The low-lying Fort Marlborough was built by the British in the 18th century, and in order to conceal it within its surroundings, the entrance is hidden, as a tunnel deep down. Do take a tour through the fort's gloomy tunnels, and prepare yourself for getting interesting insights.

Cala de Sant Esteve, Menorca
Es Nautic Ciutadella

This restaurant serves high-class seafood, and outstanding views over the harbour on top. While this is the best spot in town for trying lobster stew, you will also enjoy its very pleasing atmosphere.

8 Cami de Baix, Ciutadella, Menorca
Es Molí d´es Racó

This restaurant invites you to traditional Minorcan dining experience, in the confines of an old windmill with a very special atmosphere. Specialities include partridge with cabbage and roast suckling pig, so head here for having a proper traditional meal.

53 Calle Major, Es Mercadal, Menorca
S'Avarca de Menorca

You cannot leave the island without buying a pair of avarques, and you will here find both the widest selection and the most unique designs at the oldest factory on the island.

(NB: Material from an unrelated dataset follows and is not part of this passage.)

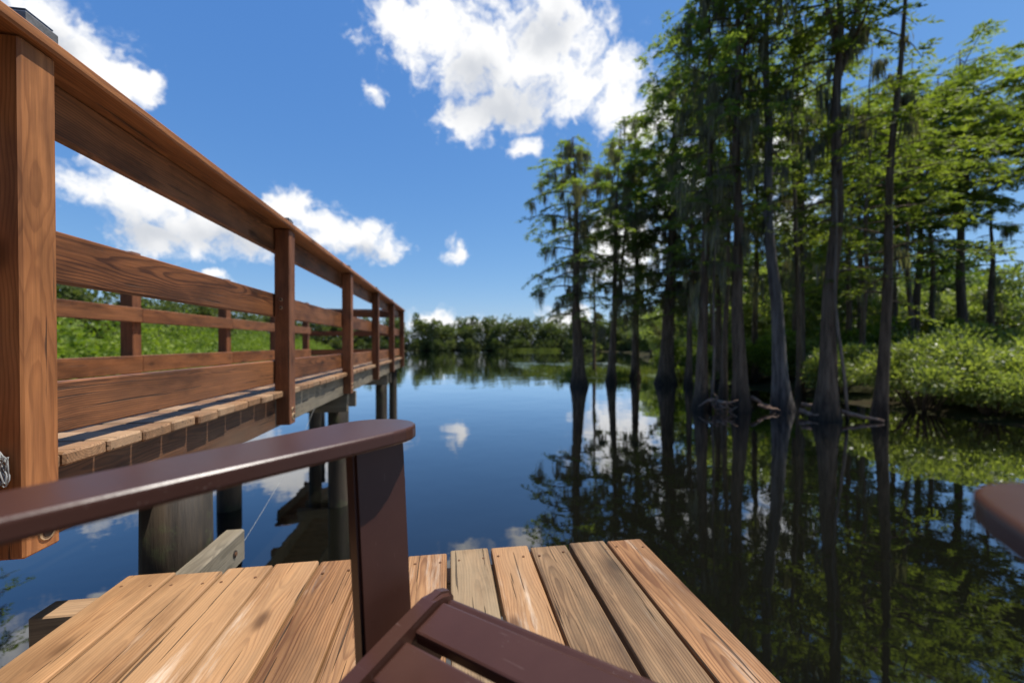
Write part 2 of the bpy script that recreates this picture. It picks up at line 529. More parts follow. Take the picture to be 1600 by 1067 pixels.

Take a look around and you will most probably find the perfect souvenir.

Carrer de ses Moreres 47, Mahón, Menorca
Ca Nu Maru

This bakery is a sweet tooth's paradise as you can here buy traditional Menorcan snacks and pastry for your journey home, and also for enjoying right at the moment. You can also head here for lunch, as they serve great salad with fresh ingredients as well.

Career de Ferreries 11, Alaior, Menorca

Passport / Visa

Spain can be visited visa-free for up to 90 days by citizens of most European countries, Australia, New Zealand, Japan, South Korea, Taiwan, Malaysia, Israel, UAE and most countries in America. If you are unsure whether or not you need to apply for a visa, we recommend contacting the embassy or consulate in your country. International (non-Schengen) travelers need a passport that is valid for at least 3 months after the end of their intended trip in order to enter the Schengen zone. Citizens of Schengen countries can travel without a passport, but must have a valid ID with them during their stay.

Best Time to Visit

With its typically Mediterranean climate, and being the most temperate one of the Balearic islands, Menorca can be visited all year long, and due to its refreshing sea breeze, it also never gets too hot during the summer. The average temperature of 25 degrees during the summer season, from June until September, are enriched by 11 hours of sunshine, whereas the winter from November until February can be marked with heavy rainfall. Keep in mind, therefore, that many establishments with outdoor activities can be closed during the colder months, but the islands will nonetheless be lively, and luckily also not as crowded as during the peak season.